WHAT THE EXERCISE ASKS: All of the data must be printed exactly; please include every line.

INFORMATION SUPPLIED:
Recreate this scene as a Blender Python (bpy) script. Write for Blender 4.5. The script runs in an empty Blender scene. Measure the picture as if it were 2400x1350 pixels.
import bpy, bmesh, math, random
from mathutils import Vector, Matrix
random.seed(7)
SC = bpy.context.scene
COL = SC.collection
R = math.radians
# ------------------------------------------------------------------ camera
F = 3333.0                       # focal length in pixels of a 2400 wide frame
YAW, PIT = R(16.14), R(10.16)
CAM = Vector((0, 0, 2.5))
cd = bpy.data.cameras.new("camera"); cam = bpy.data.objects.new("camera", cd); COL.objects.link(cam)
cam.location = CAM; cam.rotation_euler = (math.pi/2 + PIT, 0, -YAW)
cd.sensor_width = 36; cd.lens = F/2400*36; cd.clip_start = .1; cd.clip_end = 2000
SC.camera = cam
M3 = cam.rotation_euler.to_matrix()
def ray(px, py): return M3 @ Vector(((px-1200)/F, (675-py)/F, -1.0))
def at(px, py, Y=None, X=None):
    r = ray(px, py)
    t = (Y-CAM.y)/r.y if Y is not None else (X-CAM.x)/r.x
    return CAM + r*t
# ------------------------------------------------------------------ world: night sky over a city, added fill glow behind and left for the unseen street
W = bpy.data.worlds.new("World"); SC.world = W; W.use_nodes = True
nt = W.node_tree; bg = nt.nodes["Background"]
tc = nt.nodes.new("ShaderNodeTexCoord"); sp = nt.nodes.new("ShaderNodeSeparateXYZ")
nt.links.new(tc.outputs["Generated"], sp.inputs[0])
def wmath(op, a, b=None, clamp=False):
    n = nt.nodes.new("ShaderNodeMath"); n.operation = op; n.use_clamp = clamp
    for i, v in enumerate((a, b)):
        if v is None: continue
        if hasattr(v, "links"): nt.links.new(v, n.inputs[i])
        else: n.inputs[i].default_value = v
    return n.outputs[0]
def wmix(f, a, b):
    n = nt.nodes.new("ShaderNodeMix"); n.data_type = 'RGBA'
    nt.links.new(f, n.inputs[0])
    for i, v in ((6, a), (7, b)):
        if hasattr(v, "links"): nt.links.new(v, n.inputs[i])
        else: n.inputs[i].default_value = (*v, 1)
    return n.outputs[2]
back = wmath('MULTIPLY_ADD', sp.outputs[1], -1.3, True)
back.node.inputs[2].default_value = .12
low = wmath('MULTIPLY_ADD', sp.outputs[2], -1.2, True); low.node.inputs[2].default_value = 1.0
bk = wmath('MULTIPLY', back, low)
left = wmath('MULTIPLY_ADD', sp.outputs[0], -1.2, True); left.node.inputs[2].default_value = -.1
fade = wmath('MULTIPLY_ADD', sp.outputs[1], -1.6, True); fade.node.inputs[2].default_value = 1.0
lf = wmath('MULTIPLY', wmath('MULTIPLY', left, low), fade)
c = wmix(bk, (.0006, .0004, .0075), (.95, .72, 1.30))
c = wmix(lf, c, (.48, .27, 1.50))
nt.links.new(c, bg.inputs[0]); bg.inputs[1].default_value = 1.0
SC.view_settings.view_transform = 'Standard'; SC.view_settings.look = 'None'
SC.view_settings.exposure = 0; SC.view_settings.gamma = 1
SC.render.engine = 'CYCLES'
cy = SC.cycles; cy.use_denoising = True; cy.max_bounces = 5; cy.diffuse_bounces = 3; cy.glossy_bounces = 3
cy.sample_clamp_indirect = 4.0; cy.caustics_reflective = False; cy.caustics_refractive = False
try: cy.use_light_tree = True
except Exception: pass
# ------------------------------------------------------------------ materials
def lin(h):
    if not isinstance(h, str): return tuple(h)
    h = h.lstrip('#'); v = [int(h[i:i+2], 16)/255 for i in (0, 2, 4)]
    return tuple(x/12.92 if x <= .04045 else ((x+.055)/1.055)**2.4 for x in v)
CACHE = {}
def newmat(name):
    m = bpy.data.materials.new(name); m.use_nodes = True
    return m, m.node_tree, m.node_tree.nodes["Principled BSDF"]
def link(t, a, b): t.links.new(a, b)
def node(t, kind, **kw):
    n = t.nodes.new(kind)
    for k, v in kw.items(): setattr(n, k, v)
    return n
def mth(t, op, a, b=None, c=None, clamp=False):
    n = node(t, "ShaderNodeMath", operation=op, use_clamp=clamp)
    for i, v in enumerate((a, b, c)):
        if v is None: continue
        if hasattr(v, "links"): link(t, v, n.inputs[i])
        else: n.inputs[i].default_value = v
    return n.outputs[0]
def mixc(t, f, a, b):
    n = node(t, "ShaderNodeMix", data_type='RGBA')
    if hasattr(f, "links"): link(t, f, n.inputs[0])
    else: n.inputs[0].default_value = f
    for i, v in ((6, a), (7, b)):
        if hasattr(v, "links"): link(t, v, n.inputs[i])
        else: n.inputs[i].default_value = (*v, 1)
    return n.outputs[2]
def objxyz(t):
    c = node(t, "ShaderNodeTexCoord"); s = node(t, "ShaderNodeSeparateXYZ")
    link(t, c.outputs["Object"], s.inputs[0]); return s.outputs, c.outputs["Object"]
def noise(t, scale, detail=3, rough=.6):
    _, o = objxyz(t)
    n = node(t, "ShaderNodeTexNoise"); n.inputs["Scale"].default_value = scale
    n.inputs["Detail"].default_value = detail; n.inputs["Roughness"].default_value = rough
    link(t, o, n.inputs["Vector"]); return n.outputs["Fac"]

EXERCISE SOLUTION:
Recreate this scene as a Blender Python (bpy) script. Write for Blender 4.5. The script runs in an empty Blender scene. Measure the picture as if it were 2400x1350 pixels.
import bpy, bmesh, math, random
from mathutils import Vector, Matrix
random.seed(7)
SC = bpy.context.scene
COL = SC.collection
R = math.radians
# ------------------------------------------------------------------ camera
F = 3333.0                       # focal length in pixels of a 2400 wide frame
YAW, PIT = R(16.14), R(10.16)
CAM = Vector((0, 0, 2.5))
cd = bpy.data.cameras.new("camera"); cam = bpy.data.objects.new("camera", cd); COL.objects.link(cam)
cam.location = CAM; cam.rotation_euler = (math.pi/2 + PIT, 0, -YAW)
cd.sensor_width = 36; cd.lens = F/2400*36; cd.clip_start = .1; cd.clip_end = 2000
SC.camera = cam
M3 = cam.rotation_euler.to_matrix()
def ray(px, py): return M3 @ Vector(((px-1200)/F, (675-py)/F, -1.0))
def at(px, py, Y=None, X=None):
    r = ray(px, py)
    t = (Y-CAM.y)/r.y if Y is not None else (X-CAM.x)/r.x
    return CAM + r*t
# ------------------------------------------------------------------ world: night sky over a city, added fill glow behind and left for the unseen street
W = bpy.data.worlds.new("World"); SC.world = W; W.use_nodes = True
nt = W.node_tree; bg = nt.nodes["Background"]
tc = nt.nodes.new("ShaderNodeTexCoord"); sp = nt.nodes.new("ShaderNodeSeparateXYZ")
nt.links.new(tc.outputs["Generated"], sp.inputs[0])
def wmath(op, a, b=None, clamp=False):
    n = nt.nodes.new("ShaderNodeMath"); n.operation = op; n.use_clamp = clamp
    for i, v in enumerate((a, b)):
        if v is None: continue
        if hasattr(v, "links"): nt.links.new(v, n.inputs[i])
        else: n.inputs[i].default_value = v
    return n.outputs[0]
def wmix(f, a, b):
    n = nt.nodes.new("ShaderNodeMix"); n.data_type = 'RGBA'
    nt.links.new(f, n.inputs[0])
    for i, v in ((6, a), (7, b)):
        if hasattr(v, "links"): nt.links.new(v, n.inputs[i])
        else: n.inputs[i].default_value = (*v, 1)
    return n.outputs[2]
back = wmath('MULTIPLY_ADD', sp.outputs[1], -1.3, True)
back.node.inputs[2].default_value = .12
low = wmath('MULTIPLY_ADD', sp.outputs[2], -1.2, True); low.node.inputs[2].default_value = 1.0
bk = wmath('MULTIPLY', back, low)
left = wmath('MULTIPLY_ADD', sp.outputs[0], -1.2, True); left.node.inputs[2].default_value = -.1
fade = wmath('MULTIPLY_ADD', sp.outputs[1], -1.6, True); fade.node.inputs[2].default_value = 1.0
lf = wmath('MULTIPLY', wmath('MULTIPLY', left, low), fade)
c = wmix(bk, (.0006, .0004, .0075), (.95, .72, 1.30))
c = wmix(lf, c, (.48, .27, 1.50))
nt.links.new(c, bg.inputs[0]); bg.inputs[1].default_value = 1.0
SC.view_settings.view_transform = 'Standard'; SC.view_settings.look = 'None'
SC.view_settings.exposure = 0; SC.view_settings.gamma = 1
SC.render.engine = 'CYCLES'
cy = SC.cycles; cy.use_denoising = True; cy.max_bounces = 5; cy.diffuse_bounces = 3; cy.glossy_bounces = 3
cy.sample_clamp_indirect = 4.0; cy.caustics_reflective = False; cy.caustics_refractive = False
try: cy.use_light_tree = True
except Exception: pass
# ------------------------------------------------------------------ materials
def lin(h):
    if not isinstance(h, str): return tuple(h)
    h = h.lstrip('#'); v = [int(h[i:i+2], 16)/255 for i in (0, 2, 4)]
    return tuple(x/12.92 if x <= .04045 else ((x+.055)/1.055)**2.4 for x in v)
CACHE = {}
def newmat(name):
    m = bpy.data.materials.new(name); m.use_nodes = True
    return m, m.node_tree, m.node_tree.nodes["Principled BSDF"]
def link(t, a, b): t.links.new(a, b)
def node(t, kind, **kw):
    n = t.nodes.new(kind)
    for k, v in kw.items(): setattr(n, k, v)
    return n
def mth(t, op, a, b=None, c=None, clamp=False):
    n = node(t, "ShaderNodeMath", operation=op, use_clamp=clamp)
    for i, v in enumerate((a, b, c)):
        if v is None: continue
        if hasattr(v, "links"): link(t, v, n.inputs[i])
        else: n.inputs[i].default_value = v
    return n.outputs[0]
def mixc(t, f, a, b):
    n = node(t, "ShaderNodeMix", data_type='RGBA')
    if hasattr(f, "links"): link(t, f, n.inputs[0])
    else: n.inputs[0].default_value = f
    for i, v in ((6, a), (7, b)):
        if hasattr(v, "links"): link(t, v, n.inputs[i])
        else: n.inputs[i].default_value = (*v, 1)
    return n.outputs[2]
def objxyz(t):
    c = node(t, "ShaderNodeTexCoord"); s = node(t, "ShaderNodeSeparateXYZ")
    link(t, c.outputs["Object"], s.inputs[0]); return s.outputs, c.outputs["Object"]
def noise(t, scale, detail=3, rough=.6):
    _, o = objxyz(t)
    n = node(t, "ShaderNodeTexNoise"); n.inputs["Scale"].default_value = scale
    n.inputs["Detail"].default_value = detail; n.inputs["Roughness"].default_value = rough
    link(t, o, n.inputs["Vector"]); return n.outputs["Fac"]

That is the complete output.